Mapping the extent and permanence of surface water bodies using Earth Observation provides valuable information on the impacts of human activities such as land use conversion and climate change on water resources. While seasonal cycles cause natural fluctuations in water levels, long-term climate impacts from rising temperatures, glacial melts to changing precipitation patterns can significantly affect water availability. Earth Observation can differentiate between permanent and non-permanent water bodies, and help quantify the frequency, timing and location of maximum or minimum extents.

EO Capability Description

Surface Water Extent provides the minimum and maximum extents, the water cover frequency and water body classification for surface water bodies within a defined Area of Interest and time period.

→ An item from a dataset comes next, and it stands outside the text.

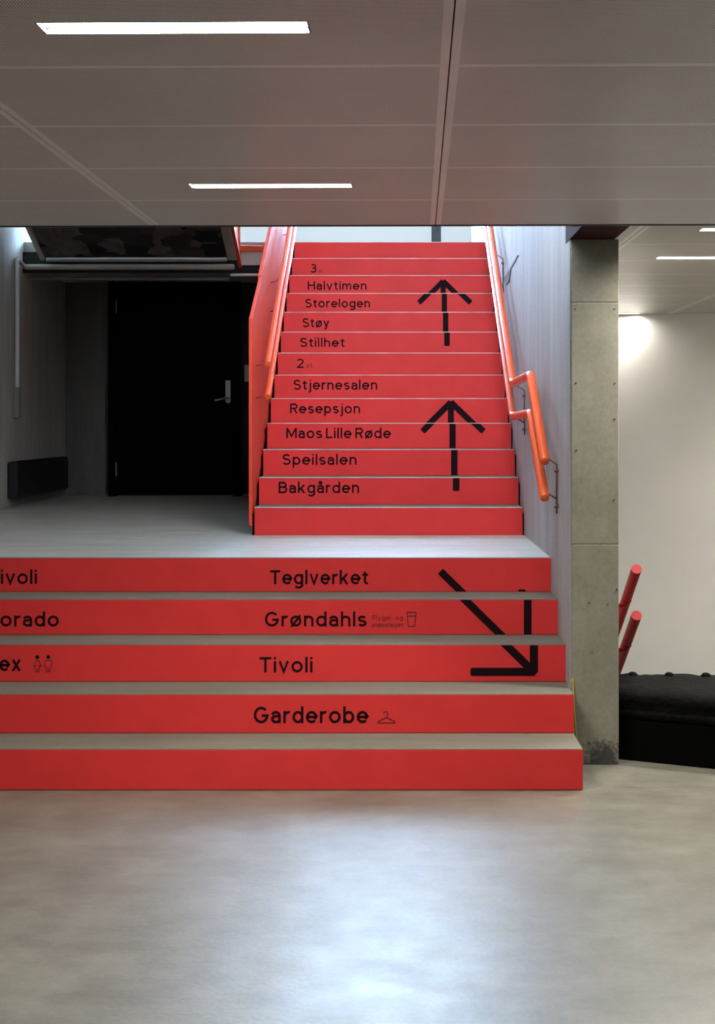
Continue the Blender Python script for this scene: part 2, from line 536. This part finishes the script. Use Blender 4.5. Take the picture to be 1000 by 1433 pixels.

Since it partially relies on Synthetic Aperture Radar (SAR) imagery, the EO capability can be applied under cloudy conditions but achieves best results with minimal cloud cover as optical imagery, e.g. from Sentinel-2, is used to enhance its thematic accuracy. Water bodies should not be covered by dense vegetation. This EO capability works reliably for water bodies greater than 500m². Linear features such as rivers are detected less reliably than broader water bodies such as lakes. It is most suited for multi-year analyses to detect trends outside of seasonal effects.

Relevant EO Technologies
SAR
HR OPTICAL

Synthetic Aperture Radar (SAR) sends out microwave pulses and coherently combines their echoes along the satellite’s flight path to “synthetically” create a very long “virtual antenna”, generating sharp images–independent of daylight and largely independent of clouds–even though microwave radar uses much longer wavelengths than visible light. Changes in backscatter amplitude (i.e. the strength of the returned signal) reflect variations in surface roughness, geometry, moisture and dielectric properties (and, over land, vegetation structure). When complex images from two (or more) acquisitions are interferometrically compared (e.g. with InSAR), differences in phase—after accounting for topography and atmospheric effects—reveal surface deformation or ground displacement along the radar line of sight.